This is an answer to the request in some comments to show how to arrive at the formula for the entries of $L^h$
Here is an example how we can find the entries of $L^h$ symbolically. I do with the $4 \times 4 $ triangular matrix $L$
$$ M(h) = \exp( h \cdot \log (L)) = L^h $$
and get for $M$
$$ M(h) = \left[ \begin{array} {rrrr}
1 & . & . & . \\
1h & 1 & . & . \\
\frac 12( 1 h^2+ 1 h) & 1h & 1 & . \\
\frac 16( 1h^3+ 3 h^2+ 2 h) & \frac 12 (1h^2+ 1h) & 1h & 1
\end{array} \right]$$
Here a trained eye recognizes the Stirling numbers 1st kind as coefficients at the powers of $h$ and because the structure of the matrix has this constant diagonals it is easy to make the formula for the transfer:
$$ M(h)\cdot S_k = S_{k+h} $$
One more step shows, that the evaluation of the polynomials in the entries leads to binomial numbers, which is a well known property of the Stirling numbers first kind (the vandermonde-matrix LDU-decomposes into the matrices of Stirling-numbers 2st kind and of binomial coefficients and thus reduces by the multiplication with the matrix of Stirling numbers 1'st kind (which is the inverse of the 2nd-kind matrix) to binomials)
I had fun to proceed a bit.

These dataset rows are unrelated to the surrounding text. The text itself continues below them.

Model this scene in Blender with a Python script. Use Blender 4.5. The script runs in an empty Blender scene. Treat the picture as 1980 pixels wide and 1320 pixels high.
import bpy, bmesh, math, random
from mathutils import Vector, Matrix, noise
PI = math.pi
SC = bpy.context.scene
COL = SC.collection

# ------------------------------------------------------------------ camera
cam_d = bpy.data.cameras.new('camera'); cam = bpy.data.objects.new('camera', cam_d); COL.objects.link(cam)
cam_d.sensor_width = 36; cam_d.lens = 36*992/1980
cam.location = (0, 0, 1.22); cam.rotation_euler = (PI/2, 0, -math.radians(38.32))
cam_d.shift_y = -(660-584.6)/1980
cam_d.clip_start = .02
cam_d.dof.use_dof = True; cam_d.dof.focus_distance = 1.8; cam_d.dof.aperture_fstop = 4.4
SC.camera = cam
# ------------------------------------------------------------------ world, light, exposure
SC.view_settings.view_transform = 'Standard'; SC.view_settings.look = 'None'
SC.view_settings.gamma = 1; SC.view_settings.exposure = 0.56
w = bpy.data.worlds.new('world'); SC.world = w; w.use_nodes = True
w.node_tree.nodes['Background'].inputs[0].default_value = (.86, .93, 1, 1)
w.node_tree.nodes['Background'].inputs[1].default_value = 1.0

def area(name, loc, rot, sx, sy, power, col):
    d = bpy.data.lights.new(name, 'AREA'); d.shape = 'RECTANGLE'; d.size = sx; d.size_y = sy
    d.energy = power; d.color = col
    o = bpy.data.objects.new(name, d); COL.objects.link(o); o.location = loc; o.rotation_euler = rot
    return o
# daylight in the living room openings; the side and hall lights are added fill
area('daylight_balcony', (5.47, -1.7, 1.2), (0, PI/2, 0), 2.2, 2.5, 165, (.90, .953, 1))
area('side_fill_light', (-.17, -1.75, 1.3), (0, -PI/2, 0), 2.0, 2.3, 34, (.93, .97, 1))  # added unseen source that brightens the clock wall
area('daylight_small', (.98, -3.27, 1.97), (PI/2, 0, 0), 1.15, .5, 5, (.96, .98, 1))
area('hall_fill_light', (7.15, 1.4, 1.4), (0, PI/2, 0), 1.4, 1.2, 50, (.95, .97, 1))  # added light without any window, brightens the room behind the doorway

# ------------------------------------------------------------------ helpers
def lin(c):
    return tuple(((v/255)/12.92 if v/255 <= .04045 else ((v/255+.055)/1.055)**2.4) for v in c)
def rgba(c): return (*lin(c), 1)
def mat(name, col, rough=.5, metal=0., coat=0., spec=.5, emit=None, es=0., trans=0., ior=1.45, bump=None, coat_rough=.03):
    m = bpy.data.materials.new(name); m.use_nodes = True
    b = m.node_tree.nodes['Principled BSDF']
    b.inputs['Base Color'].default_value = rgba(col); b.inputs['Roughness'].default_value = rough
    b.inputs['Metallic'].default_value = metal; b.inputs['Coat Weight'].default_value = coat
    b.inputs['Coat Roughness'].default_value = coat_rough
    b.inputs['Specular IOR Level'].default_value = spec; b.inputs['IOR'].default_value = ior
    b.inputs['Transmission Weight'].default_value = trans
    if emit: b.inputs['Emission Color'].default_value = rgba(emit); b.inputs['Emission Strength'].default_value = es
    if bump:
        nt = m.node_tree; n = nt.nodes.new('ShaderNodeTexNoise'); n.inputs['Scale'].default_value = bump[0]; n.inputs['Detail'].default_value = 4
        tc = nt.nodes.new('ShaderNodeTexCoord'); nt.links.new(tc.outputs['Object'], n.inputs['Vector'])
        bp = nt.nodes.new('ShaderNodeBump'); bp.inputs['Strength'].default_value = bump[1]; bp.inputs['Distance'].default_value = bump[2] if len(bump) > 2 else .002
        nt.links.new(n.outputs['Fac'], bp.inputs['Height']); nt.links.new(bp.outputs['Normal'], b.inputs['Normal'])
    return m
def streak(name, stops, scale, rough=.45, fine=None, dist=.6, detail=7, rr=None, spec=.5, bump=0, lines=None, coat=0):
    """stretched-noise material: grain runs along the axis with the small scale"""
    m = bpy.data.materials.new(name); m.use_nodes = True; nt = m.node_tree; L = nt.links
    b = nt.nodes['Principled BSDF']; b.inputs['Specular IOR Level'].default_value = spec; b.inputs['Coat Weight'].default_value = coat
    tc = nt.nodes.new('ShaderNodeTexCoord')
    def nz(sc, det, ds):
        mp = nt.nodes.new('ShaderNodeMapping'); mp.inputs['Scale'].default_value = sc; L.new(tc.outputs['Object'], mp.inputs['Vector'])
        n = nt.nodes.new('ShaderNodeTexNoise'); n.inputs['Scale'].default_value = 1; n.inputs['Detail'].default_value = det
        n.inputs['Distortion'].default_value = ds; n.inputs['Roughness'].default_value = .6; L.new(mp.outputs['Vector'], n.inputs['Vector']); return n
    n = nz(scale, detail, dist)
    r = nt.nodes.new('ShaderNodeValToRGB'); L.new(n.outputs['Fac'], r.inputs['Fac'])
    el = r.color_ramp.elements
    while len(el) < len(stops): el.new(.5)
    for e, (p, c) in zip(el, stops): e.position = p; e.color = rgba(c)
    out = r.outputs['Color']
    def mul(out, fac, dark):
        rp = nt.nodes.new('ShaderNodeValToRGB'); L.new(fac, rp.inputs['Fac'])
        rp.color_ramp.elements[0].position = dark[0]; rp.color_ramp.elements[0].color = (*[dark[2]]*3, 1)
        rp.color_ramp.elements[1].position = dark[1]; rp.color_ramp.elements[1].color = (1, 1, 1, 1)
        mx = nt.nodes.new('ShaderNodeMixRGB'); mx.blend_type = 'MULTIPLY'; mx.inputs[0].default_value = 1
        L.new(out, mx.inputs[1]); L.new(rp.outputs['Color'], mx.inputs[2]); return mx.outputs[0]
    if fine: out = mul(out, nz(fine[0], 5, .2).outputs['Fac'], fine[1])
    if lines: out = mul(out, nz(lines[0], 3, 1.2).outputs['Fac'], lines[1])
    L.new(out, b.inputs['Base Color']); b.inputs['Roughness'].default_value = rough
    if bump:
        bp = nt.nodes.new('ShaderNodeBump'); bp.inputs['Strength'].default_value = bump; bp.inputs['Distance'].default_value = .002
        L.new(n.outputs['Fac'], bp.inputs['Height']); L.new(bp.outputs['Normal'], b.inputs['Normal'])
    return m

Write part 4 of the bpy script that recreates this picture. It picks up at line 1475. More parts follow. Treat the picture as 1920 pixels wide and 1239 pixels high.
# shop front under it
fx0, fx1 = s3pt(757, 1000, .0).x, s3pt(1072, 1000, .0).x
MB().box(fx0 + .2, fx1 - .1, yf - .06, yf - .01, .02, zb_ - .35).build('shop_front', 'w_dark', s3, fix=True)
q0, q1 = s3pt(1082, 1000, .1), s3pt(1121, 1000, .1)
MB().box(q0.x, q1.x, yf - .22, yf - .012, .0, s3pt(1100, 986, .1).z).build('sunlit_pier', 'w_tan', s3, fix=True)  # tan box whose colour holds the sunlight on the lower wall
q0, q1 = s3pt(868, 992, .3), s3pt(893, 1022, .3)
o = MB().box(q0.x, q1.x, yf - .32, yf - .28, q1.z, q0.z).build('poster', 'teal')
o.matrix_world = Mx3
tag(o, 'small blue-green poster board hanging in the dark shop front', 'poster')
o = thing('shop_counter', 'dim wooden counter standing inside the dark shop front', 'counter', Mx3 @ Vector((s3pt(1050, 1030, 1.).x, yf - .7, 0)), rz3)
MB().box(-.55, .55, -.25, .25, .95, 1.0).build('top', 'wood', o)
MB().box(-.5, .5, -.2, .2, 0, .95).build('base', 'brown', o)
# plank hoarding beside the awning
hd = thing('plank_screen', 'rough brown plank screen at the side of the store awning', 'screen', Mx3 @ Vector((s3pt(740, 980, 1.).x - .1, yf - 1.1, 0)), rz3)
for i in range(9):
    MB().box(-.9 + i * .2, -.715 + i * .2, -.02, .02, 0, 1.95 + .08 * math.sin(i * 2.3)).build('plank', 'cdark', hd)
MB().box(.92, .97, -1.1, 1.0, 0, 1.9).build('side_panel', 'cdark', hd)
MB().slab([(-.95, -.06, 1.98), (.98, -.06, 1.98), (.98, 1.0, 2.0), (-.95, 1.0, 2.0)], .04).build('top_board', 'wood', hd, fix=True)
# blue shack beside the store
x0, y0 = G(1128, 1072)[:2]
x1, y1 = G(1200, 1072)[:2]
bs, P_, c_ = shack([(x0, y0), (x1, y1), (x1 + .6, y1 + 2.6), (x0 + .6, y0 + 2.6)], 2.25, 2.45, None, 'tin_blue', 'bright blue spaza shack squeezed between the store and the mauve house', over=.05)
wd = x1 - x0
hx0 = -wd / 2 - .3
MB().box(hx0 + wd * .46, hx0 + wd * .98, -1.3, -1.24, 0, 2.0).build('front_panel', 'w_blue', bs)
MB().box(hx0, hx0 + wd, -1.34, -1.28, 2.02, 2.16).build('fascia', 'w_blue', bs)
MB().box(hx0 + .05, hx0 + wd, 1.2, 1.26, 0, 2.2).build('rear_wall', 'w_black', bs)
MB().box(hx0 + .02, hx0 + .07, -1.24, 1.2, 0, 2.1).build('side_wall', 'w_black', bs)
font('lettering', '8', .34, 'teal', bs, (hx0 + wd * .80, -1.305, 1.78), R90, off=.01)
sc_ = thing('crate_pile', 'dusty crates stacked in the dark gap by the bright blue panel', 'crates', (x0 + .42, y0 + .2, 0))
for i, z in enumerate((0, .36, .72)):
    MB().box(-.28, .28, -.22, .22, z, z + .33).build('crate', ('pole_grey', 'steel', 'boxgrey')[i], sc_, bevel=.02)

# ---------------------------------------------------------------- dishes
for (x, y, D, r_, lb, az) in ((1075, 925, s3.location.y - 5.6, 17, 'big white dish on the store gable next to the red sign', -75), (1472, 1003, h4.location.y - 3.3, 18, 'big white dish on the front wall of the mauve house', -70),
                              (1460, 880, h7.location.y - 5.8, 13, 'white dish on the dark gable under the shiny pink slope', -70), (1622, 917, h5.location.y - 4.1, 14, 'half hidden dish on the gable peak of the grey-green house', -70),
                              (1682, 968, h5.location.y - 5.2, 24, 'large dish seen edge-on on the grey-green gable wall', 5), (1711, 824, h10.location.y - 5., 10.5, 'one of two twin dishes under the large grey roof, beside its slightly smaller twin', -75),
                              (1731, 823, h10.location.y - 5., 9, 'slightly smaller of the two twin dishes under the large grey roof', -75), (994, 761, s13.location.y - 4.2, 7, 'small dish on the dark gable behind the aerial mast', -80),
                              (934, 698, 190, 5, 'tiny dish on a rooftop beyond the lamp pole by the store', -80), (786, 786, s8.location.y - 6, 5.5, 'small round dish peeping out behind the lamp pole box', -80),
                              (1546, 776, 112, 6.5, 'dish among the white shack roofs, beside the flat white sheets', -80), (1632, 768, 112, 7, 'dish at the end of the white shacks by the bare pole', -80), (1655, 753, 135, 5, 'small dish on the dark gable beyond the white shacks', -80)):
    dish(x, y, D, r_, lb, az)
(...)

Factorizing the smbolic entries, assuming the hypothese that we have always the Stirling numbers 1st kind and the fractional cofactors the reciprocal fatorials give
$$ M(h) = \left[ \begin{array} {llll}
1 & . & . & . \\
1(h) & 1 & . & . \\
\frac 12( h(h+1)) & 1(h) & 1 & . \\
\frac 16( h(h+1)(h+2)) & \frac 12 ( h(h+1)) & 1(h) & 1
\end{array} \right]$$
and this gives immediately the binomial coefficients
$$ M(h) = \left[ \begin{array} {cccc}
1 & . & . & . \\
\binom{h}{1} & 1 & . & . \\
\binom{h+1}{2} & \binom{h}{1} & 1 & . \\
\binom{h+2}{3} & \binom{h+1}{2} & \binom{h}{1} & 1
\end{array} \right]$$
and a routine could solve the problem given the vector S of dimension n in the following way:
T = 0*S ; \\ initialize an empty array of size of S
b = 1; \\ contains the current binomial
for(j=1,n,
for(k=j,n, T[k]+=S[k+1-j]*b);
b *= (h+j-1)/j;
);
return(T);
So we have $n^2/2$ operations by the looping.